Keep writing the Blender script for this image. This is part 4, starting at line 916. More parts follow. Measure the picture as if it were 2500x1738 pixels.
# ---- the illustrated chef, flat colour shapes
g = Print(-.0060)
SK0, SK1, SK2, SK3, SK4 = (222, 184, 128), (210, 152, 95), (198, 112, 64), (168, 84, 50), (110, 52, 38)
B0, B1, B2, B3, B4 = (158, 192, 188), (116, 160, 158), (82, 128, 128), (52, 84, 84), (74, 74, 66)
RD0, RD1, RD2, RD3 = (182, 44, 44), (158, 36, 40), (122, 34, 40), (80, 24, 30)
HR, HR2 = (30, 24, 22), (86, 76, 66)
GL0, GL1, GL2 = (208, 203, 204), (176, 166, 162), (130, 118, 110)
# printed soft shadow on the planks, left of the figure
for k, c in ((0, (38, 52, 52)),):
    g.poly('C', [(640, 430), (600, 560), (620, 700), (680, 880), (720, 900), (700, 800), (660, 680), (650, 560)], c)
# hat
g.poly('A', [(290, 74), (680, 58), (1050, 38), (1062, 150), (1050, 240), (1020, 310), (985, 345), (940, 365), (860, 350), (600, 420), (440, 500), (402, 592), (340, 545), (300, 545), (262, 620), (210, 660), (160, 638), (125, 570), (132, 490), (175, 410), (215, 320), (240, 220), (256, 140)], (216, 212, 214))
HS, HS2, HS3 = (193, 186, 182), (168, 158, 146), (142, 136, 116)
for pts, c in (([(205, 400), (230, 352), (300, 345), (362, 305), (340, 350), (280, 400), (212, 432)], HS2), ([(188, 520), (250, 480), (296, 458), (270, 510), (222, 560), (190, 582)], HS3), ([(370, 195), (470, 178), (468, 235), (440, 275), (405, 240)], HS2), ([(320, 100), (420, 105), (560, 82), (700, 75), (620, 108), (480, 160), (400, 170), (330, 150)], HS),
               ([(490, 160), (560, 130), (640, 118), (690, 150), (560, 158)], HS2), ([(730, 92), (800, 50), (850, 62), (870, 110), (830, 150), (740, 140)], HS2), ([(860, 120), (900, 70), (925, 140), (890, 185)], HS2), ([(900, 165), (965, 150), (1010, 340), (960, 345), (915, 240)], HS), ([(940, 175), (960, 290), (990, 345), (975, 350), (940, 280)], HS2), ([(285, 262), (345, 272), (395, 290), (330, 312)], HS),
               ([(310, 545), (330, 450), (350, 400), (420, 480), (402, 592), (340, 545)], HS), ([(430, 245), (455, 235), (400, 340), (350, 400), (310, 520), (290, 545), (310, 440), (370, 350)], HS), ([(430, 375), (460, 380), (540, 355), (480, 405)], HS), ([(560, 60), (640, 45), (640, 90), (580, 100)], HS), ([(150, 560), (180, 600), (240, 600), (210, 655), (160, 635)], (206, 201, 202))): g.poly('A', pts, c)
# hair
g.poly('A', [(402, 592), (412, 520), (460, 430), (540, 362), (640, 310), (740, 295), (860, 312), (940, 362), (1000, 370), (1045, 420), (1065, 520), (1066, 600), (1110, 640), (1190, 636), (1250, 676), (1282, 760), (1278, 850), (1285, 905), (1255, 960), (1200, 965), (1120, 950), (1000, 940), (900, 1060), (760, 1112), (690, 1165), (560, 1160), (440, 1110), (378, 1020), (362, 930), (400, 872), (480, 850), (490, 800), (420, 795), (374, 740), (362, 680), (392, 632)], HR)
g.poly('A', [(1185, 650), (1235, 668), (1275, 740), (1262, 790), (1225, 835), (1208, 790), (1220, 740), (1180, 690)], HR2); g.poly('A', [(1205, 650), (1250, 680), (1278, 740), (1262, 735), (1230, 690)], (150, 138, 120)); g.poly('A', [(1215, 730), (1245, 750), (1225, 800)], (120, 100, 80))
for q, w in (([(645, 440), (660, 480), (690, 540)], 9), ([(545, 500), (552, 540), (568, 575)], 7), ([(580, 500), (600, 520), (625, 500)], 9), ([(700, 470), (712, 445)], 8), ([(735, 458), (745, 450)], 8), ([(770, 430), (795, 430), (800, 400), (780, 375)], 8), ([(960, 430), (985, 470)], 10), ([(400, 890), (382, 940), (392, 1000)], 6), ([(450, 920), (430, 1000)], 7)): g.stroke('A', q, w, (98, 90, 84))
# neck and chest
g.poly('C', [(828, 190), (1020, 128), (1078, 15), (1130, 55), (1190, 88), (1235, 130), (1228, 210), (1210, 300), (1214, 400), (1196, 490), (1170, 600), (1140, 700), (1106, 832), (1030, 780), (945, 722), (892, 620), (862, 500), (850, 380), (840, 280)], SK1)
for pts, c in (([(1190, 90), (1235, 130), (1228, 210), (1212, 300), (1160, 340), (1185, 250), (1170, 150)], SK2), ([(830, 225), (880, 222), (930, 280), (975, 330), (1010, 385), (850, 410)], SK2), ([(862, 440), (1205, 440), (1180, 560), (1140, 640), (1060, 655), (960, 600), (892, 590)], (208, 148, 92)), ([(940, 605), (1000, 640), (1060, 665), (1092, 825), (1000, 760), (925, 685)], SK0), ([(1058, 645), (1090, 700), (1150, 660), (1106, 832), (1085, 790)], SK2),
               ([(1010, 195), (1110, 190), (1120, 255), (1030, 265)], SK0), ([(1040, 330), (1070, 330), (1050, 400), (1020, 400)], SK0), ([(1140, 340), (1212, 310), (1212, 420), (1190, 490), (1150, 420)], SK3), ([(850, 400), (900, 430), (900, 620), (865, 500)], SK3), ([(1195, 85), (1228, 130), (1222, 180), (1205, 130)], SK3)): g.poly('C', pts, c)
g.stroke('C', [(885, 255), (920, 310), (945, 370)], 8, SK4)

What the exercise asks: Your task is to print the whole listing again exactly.

Written solution:
Keep writing the Blender script for this image. This is part 4, starting at line 916. More parts follow. Measure the picture as if it were 2500x1738 pixels.
# ---- the illustrated chef, flat colour shapes
g = Print(-.0060)
SK0, SK1, SK2, SK3, SK4 = (222, 184, 128), (210, 152, 95), (198, 112, 64), (168, 84, 50), (110, 52, 38)
B0, B1, B2, B3, B4 = (158, 192, 188), (116, 160, 158), (82, 128, 128), (52, 84, 84), (74, 74, 66)
RD0, RD1, RD2, RD3 = (182, 44, 44), (158, 36, 40), (122, 34, 40), (80, 24, 30)
HR, HR2 = (30, 24, 22), (86, 76, 66)
GL0, GL1, GL2 = (208, 203, 204), (176, 166, 162), (130, 118, 110)
# printed soft shadow on the planks, left of the figure
for k, c in ((0, (38, 52, 52)),):
    g.poly('C', [(640, 430), (600, 560), (620, 700), (680, 880), (720, 900), (700, 800), (660, 680), (650, 560)], c)
# hat
g.poly('A', [(290, 74), (680, 58), (1050, 38), (1062, 150), (1050, 240), (1020, 310), (985, 345), (940, 365), (860, 350), (600, 420), (440, 500), (402, 592), (340, 545), (300, 545), (262, 620), (210, 660), (160, 638), (125, 570), (132, 490), (175, 410), (215, 320), (240, 220), (256, 140)], (216, 212, 214))
HS, HS2, HS3 = (193, 186, 182), (168, 158, 146), (142, 136, 116)
for pts, c in (([(205, 400), (230, 352), (300, 345), (362, 305), (340, 350), (280, 400), (212, 432)], HS2), ([(188, 520), (250, 480), (296, 458), (270, 510), (222, 560), (190, 582)], HS3), ([(370, 195), (470, 178), (468, 235), (440, 275), (405, 240)], HS2), ([(320, 100), (420, 105), (560, 82), (700, 75), (620, 108), (480, 160), (400, 170), (330, 150)], HS),
               ([(490, 160), (560, 130), (640, 118), (690, 150), (560, 158)], HS2), ([(730, 92), (800, 50), (850, 62), (870, 110), (830, 150), (740, 140)], HS2), ([(860, 120), (900, 70), (925, 140), (890, 185)], HS2), ([(900, 165), (965, 150), (1010, 340), (960, 345), (915, 240)], HS), ([(940, 175), (960, 290), (990, 345), (975, 350), (940, 280)], HS2), ([(285, 262), (345, 272), (395, 290), (330, 312)], HS),
               ([(310, 545), (330, 450), (350, 400), (420, 480), (402, 592), (340, 545)], HS), ([(430, 245), (455, 235), (400, 340), (350, 400), (310, 520), (290, 545), (310, 440), (370, 350)], HS), ([(430, 375), (460, 380), (540, 355), (480, 405)], HS), ([(560, 60), (640, 45), (640, 90), (580, 100)], HS), ([(150, 560), (180, 600), (240, 600), (210, 655), (160, 635)], (206, 201, 202))): g.poly('A', pts, c)
# hair
g.poly('A', [(402, 592), (412, 520), (460, 430), (540, 362), (640, 310), (740, 295), (860, 312), (940, 362), (1000, 370), (1045, 420), (1065, 520), (1066, 600), (1110, 640), (1190, 636), (1250, 676), (1282, 760), (1278, 850), (1285, 905), (1255, 960), (1200, 965), (1120, 950), (1000, 940), (900, 1060), (760, 1112), (690, 1165), (560, 1160), (440, 1110), (378, 1020), (362, 930), (400, 872), (480, 850), (490, 800), (420, 795), (374, 740), (362, 680), (392, 632)], HR)
g.poly('A', [(1185, 650), (1235, 668), (1275, 740), (1262, 790), (1225, 835), (1208, 790), (1220, 740), (1180, 690)], HR2); g.poly('A', [(1205, 650), (1250, 680), (1278, 740), (1262, 735), (1230, 690)], (150, 138, 120)); g.poly('A', [(1215, 730), (1245, 750), (1225, 800)], (120, 100, 80))
for q, w in (([(645, 440), (660, 480), (690, 540)], 9), ([(545, 500), (552, 540), (568, 575)], 7), ([(580, 500), (600, 520), (625, 500)], 9), ([(700, 470), (712, 445)], 8), ([(735, 458), (745, 450)], 8), ([(770, 430), (795, 430), (800, 400), (780, 375)], 8), ([(960, 430), (985, 470)], 10), ([(400, 890), (382, 940), (392, 1000)], 6), ([(450, 920), (430, 1000)], 7)): g.stroke('A', q, w, (98, 90, 84))
# neck and chest
g.poly('C', [(828, 190), (1020, 128), (1078, 15), (1130, 55), (1190, 88), (1235, 130), (1228, 210), (1210, 300), (1214, 400), (1196, 490), (1170, 600), (1140, 700), (1106, 832), (1030, 780), (945, 722), (892, 620), (862, 500), (850, 380), (840, 280)], SK1)
for pts, c in (([(1190, 90), (1235, 130), (1228, 210), (1212, 300), (1160, 340), (1185, 250), (1170, 150)], SK2), ([(830, 225), (880, 222), (930, 280), (975, 330), (1010, 385), (850, 410)], SK2), ([(862, 440), (1205, 440), (1180, 560), (1140, 640), (1060, 655), (960, 600), (892, 590)], (208, 148, 92)), ([(940, 605), (1000, 640), (1060, 665), (1092, 825), (1000, 760), (925, 685)], SK0), ([(1058, 645), (1090, 700), (1150, 660), (1106, 832), (1085, 790)], SK2),
               ([(1010, 195), (1110, 190), (1120, 255), (1030, 265)], SK0), ([(1040, 330), (1070, 330), (1050, 400), (1020, 400)], SK0), ([(1140, 340), (1212, 310), (1212, 420), (1190, 490), (1150, 420)], SK3), ([(850, 400), (900, 430), (900, 620), (865, 500)], SK3), ([(1195, 85), (1228, 130), (1222, 180), (1205, 130)], SK3)): g.poly('C', pts, c)
g.stroke('C', [(885, 255), (920, 310), (945, 370)], 8, SK4)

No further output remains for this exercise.